Veo The Banshees of Inesherin (2022), dirigida por Martin McDonagh. ¿Estar con amigos es perder el tiempo? ¿Cuánto tiempo nos queda y cuál es nuestro legado? Pienso en las horas que he pasado con mis amigos y amigas haciendo nada, charlando sobre temas banales, triviales. Escucho una voz que canta: “If I could have it back/ All the time that we wasted/ I’d only waste it again/ If I could have it back/ You know I’d love to waste it again/ Waste it again and again and again”. 

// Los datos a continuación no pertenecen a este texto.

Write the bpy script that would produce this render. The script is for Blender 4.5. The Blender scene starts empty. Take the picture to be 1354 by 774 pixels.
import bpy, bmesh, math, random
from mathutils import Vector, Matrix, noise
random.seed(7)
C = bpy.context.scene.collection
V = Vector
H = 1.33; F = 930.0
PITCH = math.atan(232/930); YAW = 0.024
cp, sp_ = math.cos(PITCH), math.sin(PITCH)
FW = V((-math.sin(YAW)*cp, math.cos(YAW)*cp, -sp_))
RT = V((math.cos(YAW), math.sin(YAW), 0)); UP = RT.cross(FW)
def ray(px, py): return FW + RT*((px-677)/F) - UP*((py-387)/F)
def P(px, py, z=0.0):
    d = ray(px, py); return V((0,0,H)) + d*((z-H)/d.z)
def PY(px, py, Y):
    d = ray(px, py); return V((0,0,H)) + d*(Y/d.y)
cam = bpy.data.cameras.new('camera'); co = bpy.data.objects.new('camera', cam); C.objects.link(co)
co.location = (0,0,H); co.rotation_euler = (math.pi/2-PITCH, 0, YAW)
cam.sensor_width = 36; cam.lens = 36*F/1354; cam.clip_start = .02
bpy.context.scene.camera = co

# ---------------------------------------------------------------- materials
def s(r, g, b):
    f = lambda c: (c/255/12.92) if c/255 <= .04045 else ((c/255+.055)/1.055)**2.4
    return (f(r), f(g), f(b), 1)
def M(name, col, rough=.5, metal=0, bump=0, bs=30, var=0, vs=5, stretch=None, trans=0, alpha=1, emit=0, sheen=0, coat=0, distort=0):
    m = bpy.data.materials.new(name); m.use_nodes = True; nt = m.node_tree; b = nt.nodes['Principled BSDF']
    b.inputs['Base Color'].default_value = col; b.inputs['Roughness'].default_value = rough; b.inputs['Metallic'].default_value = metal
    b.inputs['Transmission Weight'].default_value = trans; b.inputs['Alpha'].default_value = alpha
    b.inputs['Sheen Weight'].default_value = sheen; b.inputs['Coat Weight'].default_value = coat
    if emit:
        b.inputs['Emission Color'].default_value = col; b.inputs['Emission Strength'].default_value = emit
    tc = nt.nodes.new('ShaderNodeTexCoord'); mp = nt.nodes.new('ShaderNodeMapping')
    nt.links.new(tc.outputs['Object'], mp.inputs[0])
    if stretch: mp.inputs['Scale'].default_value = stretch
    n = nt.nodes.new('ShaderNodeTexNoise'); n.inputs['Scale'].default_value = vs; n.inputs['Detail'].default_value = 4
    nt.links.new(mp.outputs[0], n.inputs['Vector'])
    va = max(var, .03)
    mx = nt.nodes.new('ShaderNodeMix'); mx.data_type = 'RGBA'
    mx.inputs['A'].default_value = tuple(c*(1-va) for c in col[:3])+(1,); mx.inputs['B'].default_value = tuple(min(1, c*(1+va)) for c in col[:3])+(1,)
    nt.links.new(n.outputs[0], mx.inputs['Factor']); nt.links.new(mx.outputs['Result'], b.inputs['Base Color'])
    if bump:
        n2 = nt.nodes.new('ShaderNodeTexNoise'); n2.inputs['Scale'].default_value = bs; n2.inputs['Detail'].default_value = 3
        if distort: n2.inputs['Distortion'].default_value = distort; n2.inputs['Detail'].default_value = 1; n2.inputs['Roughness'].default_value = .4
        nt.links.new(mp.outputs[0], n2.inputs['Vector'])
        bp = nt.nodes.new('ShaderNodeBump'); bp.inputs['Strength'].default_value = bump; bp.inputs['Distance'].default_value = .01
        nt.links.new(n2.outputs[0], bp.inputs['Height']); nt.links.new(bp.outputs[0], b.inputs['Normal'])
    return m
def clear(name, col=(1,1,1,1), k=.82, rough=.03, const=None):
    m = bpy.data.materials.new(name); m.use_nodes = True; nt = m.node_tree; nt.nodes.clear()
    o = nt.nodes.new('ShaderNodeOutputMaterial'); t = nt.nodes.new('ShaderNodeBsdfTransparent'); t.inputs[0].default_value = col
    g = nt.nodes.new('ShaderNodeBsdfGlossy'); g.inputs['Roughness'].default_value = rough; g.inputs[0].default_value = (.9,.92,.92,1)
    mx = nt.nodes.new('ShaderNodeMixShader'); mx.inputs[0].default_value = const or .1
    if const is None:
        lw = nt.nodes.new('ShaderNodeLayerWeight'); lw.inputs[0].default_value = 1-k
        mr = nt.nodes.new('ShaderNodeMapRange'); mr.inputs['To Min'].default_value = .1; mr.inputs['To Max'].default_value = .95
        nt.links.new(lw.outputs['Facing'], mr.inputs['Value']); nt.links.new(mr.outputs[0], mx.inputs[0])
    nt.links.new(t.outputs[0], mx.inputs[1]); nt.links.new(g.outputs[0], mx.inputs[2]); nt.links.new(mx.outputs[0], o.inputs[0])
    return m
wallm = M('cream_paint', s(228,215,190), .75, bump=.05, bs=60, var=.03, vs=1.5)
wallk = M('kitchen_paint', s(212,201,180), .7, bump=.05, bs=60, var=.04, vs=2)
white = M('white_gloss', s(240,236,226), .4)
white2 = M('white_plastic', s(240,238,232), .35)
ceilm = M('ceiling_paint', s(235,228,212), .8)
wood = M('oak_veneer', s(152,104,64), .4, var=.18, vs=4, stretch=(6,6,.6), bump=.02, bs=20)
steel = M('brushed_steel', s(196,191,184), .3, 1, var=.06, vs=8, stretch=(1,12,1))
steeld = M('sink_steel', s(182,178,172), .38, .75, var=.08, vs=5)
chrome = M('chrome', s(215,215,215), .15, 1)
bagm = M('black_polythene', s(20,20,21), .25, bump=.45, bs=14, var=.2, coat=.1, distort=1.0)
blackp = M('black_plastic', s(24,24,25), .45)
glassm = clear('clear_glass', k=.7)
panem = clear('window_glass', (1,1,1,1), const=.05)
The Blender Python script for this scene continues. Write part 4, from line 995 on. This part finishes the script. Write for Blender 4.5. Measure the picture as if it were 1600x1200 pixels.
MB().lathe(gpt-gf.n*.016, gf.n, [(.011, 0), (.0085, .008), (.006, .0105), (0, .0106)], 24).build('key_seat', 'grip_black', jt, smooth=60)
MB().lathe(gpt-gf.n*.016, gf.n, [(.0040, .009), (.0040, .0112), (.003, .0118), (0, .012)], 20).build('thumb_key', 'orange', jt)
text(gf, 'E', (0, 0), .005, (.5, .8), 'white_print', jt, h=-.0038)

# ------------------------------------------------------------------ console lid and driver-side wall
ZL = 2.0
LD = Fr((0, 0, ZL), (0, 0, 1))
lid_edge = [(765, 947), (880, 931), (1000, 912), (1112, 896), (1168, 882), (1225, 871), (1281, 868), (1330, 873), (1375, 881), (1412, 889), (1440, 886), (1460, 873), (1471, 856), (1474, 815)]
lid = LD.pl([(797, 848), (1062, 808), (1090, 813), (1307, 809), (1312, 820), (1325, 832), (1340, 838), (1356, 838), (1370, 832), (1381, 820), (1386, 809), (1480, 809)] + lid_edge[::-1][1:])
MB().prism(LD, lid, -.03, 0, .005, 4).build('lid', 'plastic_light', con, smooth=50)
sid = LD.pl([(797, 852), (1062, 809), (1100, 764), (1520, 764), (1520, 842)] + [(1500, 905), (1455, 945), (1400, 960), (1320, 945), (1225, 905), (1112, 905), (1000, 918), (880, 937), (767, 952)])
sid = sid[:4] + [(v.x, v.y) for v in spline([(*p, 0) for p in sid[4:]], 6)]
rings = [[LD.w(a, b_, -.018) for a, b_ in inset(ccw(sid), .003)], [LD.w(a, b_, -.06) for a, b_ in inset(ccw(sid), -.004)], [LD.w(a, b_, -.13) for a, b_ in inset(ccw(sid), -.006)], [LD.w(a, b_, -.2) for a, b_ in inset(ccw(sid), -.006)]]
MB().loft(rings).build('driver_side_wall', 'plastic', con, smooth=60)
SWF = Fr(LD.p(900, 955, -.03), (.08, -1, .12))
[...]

Quince años atrás Arcade Fire le regaló al mundo The Suburbs, una oda a la nostalgia, una exploración de los recuerdos de los años adolescentes en un suburbio y una declaración de principios. Por mucho que a veces nos quejemos, si se nos diera nuevamente el tiempo dedicado al ocio en el pasado volveríamos a gastarlo, a disfrutarlo de la misma e insignificante forma. Me veo fascinada por la deriva del álbum, mientras escucho esa melancolía por los días que fueron y no volverán. Camino por una avenida con un amigo, es una noche fría, claroscura. Caminamos treinta, cuarenta cuadras. Pienso en Correas. Discutimos sobre la producción literaria, no nos ponemos de acuerdo, peleamos. Sabemos que a veces somos Herzog y Kinski. Caminamos pero no vamos a ningún lado. Caminamos y el tiempo pasa. Finalmente nos despedimos y vuelvo a Los Suburbios donde vivo. Dejo por escrito la escena. ¿Para que no se pierda? ¿Para ganarle a Colm Doherty? ¿Realmente estuvimos perdiendo el tiempo? You know, I would love to waste it again.